Quando si parla di un eventuale approdo nel professionismo, però, Antonio resta molto cauto sulle reali possibilità di svolta: «Parlando personalmente, sono molto più distaccato di prima rispetto alla concezione del calcio nelle categorie maggiori. Per molti versi è uguale, come il sentore dell’importanza della partita, però noti anche come più si salga e più tutti diventi maggiormente sporco. Preferisco giocare a calcio in ambienti più tranquilli, potevo andare avanti un minimo, ma ho preferito sacrificare questo aspetto per una maggiore sicurezza e per l’affetto nei confronti del gruppo. Non sono mai stato uno di quei ragazzini già “mentalizzati” sul dover emergere per forza, magari anche per dare modo alla propria famiglia di andare avanti economicamente grazie al talento. Io ho sempre voluto solo divertirmi». A dispetto di ciò, Antonio Carpino ha però avuto l’opportunità di giocare anche contro calciatori che poi si sono affermati tra i professionisti: «Ci sono varie persone. Sicuramente posso citare Lorenzo Insigne, che adesso gioca nel Napoli, così come anche Raffaele Maiello (attualmente al Frosinone in Serie B, ndr) e Umberto Varriale, che ha giocato anche nell’Avellino».

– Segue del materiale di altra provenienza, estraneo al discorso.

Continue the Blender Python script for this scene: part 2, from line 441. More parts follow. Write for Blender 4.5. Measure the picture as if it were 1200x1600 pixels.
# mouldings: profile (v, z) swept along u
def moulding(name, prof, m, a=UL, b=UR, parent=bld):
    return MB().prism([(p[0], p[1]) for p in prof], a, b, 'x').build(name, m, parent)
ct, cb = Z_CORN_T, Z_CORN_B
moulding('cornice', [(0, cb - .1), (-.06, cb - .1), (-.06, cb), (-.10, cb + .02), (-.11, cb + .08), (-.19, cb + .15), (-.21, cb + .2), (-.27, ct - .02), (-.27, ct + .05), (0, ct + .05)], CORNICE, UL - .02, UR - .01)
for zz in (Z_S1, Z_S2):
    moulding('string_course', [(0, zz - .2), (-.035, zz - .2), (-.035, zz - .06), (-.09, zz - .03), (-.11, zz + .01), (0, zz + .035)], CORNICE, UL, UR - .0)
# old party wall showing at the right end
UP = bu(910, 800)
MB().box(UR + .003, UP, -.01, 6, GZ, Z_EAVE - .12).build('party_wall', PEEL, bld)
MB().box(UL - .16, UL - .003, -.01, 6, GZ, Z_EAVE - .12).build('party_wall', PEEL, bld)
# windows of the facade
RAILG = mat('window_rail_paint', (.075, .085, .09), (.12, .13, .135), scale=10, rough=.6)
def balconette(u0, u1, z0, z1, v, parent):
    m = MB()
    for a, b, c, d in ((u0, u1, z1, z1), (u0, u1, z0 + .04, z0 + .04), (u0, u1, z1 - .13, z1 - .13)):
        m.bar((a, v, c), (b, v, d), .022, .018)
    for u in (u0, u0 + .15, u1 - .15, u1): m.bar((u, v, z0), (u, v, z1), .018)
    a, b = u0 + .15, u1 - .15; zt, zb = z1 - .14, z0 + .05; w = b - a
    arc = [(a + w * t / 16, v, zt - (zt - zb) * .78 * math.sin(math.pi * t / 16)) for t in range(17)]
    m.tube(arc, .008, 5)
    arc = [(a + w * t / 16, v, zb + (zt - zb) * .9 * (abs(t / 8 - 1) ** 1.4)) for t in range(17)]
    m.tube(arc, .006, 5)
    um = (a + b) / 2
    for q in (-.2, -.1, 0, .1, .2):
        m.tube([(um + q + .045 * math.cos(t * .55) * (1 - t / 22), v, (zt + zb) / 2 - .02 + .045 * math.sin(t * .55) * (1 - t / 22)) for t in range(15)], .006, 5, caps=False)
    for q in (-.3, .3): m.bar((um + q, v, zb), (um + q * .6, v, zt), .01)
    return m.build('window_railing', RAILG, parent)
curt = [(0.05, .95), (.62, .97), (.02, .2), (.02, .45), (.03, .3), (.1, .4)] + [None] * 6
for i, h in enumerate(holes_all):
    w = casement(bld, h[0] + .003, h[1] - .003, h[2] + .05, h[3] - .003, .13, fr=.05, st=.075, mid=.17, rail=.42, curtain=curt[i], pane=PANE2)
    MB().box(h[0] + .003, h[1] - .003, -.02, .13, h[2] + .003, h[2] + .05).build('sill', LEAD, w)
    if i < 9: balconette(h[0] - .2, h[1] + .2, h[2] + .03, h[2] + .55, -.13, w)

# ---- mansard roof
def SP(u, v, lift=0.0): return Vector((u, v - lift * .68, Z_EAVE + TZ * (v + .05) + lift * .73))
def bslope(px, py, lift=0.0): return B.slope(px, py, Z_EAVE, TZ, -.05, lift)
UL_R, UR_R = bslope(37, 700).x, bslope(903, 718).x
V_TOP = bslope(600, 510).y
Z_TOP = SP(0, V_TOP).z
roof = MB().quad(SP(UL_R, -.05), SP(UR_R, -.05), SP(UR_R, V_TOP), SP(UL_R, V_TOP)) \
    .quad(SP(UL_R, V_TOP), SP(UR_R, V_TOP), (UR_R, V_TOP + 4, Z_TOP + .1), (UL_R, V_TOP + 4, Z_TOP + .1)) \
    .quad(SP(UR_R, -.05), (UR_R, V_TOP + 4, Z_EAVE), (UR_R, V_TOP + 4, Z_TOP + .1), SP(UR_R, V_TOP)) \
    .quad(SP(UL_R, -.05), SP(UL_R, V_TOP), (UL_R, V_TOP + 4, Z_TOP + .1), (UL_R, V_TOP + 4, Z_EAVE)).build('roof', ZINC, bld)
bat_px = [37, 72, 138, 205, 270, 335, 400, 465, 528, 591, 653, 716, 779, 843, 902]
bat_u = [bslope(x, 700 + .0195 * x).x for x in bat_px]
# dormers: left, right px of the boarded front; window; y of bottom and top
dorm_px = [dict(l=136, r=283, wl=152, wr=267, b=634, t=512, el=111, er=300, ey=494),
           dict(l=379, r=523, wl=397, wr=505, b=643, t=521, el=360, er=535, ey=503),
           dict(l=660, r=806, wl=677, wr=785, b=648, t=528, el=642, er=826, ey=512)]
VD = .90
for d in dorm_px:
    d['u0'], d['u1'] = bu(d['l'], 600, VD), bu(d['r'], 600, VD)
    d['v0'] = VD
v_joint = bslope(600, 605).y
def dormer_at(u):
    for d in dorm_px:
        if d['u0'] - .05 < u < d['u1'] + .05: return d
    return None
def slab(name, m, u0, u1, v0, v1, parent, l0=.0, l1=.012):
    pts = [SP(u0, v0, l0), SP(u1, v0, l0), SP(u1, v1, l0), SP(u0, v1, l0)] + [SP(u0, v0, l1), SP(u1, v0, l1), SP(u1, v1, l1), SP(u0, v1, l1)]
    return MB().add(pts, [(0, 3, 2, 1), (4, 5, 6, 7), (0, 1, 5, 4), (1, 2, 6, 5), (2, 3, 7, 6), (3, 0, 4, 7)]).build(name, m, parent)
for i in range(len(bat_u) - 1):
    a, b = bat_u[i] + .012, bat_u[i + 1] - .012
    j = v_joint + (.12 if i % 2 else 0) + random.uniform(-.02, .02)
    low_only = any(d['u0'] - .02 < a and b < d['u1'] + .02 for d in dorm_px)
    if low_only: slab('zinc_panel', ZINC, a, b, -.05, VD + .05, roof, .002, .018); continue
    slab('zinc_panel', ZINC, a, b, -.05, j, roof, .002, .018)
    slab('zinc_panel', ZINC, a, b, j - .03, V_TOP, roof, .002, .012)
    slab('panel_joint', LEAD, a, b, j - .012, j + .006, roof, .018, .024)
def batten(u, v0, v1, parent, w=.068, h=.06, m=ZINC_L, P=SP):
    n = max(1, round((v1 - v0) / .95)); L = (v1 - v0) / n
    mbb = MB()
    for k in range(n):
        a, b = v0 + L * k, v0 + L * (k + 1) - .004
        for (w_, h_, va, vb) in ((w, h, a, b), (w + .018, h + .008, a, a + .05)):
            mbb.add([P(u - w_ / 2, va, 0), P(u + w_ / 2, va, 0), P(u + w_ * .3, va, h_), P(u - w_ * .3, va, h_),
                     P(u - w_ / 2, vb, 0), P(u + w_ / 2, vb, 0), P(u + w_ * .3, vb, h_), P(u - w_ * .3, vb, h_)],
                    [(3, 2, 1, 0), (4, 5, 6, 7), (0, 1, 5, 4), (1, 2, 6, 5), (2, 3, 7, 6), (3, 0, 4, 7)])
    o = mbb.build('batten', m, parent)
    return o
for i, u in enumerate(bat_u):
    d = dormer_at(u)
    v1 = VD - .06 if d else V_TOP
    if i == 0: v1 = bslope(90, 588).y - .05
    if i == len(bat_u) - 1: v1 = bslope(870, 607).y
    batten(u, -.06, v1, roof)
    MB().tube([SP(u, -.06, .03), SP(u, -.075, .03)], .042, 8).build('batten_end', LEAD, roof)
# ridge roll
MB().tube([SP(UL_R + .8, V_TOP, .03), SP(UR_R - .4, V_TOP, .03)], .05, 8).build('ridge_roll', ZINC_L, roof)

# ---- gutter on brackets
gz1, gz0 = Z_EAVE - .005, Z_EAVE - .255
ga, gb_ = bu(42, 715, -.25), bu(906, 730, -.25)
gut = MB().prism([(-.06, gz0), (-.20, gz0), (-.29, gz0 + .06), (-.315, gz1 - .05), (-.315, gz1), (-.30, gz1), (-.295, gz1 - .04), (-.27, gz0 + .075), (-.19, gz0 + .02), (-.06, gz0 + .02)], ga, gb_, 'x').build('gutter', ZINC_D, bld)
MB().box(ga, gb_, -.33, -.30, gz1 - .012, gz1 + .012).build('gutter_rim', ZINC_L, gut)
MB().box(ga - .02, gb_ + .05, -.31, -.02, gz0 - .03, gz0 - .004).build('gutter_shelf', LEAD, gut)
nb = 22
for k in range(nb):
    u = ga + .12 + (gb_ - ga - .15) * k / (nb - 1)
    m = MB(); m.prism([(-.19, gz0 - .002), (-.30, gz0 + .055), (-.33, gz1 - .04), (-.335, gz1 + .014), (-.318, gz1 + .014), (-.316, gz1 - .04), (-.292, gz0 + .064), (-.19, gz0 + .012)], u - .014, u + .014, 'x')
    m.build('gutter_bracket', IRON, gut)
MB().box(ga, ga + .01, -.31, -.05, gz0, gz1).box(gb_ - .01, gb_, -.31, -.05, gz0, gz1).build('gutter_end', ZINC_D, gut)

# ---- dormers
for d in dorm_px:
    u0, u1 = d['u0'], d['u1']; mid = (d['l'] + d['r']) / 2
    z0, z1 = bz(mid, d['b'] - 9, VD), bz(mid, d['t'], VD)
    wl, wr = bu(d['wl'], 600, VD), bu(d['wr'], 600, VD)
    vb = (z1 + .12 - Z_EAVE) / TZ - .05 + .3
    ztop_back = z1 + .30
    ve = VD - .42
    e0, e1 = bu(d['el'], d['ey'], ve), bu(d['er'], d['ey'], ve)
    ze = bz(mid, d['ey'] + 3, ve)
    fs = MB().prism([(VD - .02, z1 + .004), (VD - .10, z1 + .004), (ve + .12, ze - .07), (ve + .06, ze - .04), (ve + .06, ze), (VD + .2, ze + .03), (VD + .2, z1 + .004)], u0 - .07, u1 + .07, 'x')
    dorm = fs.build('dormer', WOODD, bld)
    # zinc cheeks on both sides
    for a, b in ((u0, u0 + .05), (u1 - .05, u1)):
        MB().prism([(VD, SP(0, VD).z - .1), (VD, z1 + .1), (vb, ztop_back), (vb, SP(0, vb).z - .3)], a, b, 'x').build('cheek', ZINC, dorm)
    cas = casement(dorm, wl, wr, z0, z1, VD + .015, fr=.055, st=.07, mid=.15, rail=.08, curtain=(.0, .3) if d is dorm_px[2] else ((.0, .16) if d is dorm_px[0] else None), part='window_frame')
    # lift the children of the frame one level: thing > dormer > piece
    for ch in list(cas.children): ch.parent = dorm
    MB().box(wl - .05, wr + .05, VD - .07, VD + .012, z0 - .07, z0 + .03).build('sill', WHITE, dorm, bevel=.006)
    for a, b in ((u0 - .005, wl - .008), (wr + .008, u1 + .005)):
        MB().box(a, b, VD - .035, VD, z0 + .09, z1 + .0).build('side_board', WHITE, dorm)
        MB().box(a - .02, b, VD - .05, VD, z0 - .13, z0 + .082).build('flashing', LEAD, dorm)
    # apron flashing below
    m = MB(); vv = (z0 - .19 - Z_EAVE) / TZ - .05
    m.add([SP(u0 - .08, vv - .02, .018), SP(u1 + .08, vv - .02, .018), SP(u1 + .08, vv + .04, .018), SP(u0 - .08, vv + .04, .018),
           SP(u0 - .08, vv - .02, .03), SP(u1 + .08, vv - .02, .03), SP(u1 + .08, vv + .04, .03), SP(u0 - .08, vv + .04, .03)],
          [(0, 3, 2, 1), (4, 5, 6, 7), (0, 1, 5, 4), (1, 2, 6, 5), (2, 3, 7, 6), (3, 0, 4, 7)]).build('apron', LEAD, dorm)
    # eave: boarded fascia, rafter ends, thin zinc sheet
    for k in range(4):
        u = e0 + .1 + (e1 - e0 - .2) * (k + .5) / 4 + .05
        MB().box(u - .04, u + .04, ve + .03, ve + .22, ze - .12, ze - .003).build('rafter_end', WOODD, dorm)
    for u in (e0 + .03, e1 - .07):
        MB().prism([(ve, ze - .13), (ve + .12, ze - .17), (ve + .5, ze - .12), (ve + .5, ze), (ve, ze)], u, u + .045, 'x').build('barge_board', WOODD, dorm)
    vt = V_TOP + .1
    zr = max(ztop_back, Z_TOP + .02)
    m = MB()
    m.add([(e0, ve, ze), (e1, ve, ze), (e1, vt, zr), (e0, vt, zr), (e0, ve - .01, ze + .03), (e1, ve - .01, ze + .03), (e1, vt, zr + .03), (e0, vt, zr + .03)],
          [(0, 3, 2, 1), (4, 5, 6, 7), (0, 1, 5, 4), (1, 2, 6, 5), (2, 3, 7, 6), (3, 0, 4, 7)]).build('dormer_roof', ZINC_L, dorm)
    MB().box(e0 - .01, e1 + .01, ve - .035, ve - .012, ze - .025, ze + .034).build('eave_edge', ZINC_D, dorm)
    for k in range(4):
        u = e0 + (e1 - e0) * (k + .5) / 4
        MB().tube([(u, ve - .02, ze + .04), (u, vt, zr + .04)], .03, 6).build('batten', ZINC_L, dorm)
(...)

Nel bilancio della vita di Antonio Carpino il calcio rappresenta, dunque, un bonus e mai un malus. E lo stesso calciatore, se potesse tornare indietro, rifarebbe tutto: «Se avessi la testa che ho adesso darei più importanza alle piccole cose, nell’età in cui potevo davvero emergere. A livello di sacrifici però non ho mai visto il calcio come un male, dunque ripeterei ogni cosa». Come tanti altri ragazzi, anche Antonio Carpino – calciatore e uomo – rappresenta la faccia pulito di un pallone sempre più sporco ma che non ha perso la voglia di sognare e migliorarsi. Una voglia che, si spera, possa non smarrirsi per strada.